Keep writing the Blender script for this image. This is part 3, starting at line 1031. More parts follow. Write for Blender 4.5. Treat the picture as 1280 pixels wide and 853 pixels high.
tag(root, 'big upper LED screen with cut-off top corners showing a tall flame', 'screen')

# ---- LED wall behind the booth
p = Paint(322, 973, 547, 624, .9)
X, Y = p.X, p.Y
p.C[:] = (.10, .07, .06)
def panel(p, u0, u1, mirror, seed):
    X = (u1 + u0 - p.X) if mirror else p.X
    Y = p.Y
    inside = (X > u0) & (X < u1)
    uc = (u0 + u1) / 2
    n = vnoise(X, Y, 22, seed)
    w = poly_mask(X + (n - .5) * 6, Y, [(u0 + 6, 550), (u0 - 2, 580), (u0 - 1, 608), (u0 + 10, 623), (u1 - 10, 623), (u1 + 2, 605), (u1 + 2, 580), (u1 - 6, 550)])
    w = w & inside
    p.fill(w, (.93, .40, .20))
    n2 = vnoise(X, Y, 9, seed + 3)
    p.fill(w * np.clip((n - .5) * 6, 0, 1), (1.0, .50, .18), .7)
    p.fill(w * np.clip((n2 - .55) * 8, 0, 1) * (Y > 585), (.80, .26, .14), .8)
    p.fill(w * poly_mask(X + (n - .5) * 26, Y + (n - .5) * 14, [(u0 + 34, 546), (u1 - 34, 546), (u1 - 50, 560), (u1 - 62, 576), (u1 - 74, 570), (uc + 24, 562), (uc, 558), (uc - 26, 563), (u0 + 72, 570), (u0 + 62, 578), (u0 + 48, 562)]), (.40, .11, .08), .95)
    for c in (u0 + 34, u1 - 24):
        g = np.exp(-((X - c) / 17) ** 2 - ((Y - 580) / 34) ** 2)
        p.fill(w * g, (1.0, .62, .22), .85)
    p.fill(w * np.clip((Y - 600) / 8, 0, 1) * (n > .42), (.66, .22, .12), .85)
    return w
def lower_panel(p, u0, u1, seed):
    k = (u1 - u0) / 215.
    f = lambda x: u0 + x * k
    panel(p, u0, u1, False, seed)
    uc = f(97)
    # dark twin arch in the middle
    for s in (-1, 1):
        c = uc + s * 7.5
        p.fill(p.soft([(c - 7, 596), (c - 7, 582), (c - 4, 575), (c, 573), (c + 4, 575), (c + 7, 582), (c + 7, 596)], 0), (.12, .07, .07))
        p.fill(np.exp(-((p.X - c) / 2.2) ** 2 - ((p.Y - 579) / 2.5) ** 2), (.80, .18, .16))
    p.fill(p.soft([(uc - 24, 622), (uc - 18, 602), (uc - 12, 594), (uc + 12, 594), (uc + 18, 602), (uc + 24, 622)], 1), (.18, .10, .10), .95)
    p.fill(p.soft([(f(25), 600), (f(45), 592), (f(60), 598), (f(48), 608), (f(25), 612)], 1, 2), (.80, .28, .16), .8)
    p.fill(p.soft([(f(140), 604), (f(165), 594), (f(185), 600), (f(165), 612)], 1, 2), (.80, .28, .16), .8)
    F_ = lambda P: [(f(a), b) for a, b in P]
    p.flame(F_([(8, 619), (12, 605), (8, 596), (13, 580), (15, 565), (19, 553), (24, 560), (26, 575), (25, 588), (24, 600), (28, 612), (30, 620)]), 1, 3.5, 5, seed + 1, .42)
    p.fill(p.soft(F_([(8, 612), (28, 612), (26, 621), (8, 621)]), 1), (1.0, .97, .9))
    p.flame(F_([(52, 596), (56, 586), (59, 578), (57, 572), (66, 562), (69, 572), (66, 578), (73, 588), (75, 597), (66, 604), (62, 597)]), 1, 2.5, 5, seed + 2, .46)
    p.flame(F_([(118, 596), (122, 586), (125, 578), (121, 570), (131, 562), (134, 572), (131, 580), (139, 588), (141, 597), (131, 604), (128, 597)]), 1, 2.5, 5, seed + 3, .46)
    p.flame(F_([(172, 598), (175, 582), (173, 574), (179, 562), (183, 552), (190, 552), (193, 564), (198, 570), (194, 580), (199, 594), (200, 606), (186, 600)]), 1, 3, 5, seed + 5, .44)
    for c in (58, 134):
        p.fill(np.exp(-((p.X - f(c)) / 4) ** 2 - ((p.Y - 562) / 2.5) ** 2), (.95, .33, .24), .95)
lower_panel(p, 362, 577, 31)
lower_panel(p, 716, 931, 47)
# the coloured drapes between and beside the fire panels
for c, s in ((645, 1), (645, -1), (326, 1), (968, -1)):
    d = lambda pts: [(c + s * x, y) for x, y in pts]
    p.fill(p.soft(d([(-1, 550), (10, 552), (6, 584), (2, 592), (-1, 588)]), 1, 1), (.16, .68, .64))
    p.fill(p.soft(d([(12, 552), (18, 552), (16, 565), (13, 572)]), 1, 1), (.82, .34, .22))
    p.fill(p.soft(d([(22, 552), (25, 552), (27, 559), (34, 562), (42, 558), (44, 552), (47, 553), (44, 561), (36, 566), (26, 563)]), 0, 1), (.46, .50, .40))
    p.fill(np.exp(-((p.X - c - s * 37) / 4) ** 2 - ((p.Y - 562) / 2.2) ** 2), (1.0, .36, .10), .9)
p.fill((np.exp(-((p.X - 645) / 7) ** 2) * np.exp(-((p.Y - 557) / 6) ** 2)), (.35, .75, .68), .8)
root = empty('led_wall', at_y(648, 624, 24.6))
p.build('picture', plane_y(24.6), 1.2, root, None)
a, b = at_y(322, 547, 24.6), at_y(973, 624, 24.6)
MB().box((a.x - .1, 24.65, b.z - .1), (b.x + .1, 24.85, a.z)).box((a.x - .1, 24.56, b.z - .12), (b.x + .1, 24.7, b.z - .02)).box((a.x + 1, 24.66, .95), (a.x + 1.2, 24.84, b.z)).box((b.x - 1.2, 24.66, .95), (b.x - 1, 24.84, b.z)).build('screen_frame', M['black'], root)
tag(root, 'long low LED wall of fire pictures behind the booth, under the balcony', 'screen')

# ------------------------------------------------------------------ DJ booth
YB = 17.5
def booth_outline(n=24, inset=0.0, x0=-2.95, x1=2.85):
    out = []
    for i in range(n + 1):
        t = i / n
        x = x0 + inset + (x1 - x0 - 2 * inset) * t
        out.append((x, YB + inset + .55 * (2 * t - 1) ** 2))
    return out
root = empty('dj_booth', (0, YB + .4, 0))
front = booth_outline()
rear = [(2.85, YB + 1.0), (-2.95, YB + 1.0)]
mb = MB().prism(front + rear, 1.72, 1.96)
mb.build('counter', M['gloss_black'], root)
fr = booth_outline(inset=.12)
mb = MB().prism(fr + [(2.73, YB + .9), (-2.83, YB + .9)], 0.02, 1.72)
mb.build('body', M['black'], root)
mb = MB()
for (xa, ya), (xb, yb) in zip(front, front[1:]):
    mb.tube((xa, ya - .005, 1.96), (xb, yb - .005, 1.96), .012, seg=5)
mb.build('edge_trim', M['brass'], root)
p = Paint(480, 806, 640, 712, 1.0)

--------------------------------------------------

## Exercise instructions:
What are the exact lines from the beginning of the material through the line containing "tag(root, 'big upper"? Write out those lines alone.

## Response:
Keep writing the Blender script for this image. This is part 3, starting at line 1031. More parts follow. Write for Blender 4.5. Treat the picture as 1280 pixels wide and 853 pixels high.
tag(root, 'big upper LED screen with cut-off top corners showing a tall flame', 'screen')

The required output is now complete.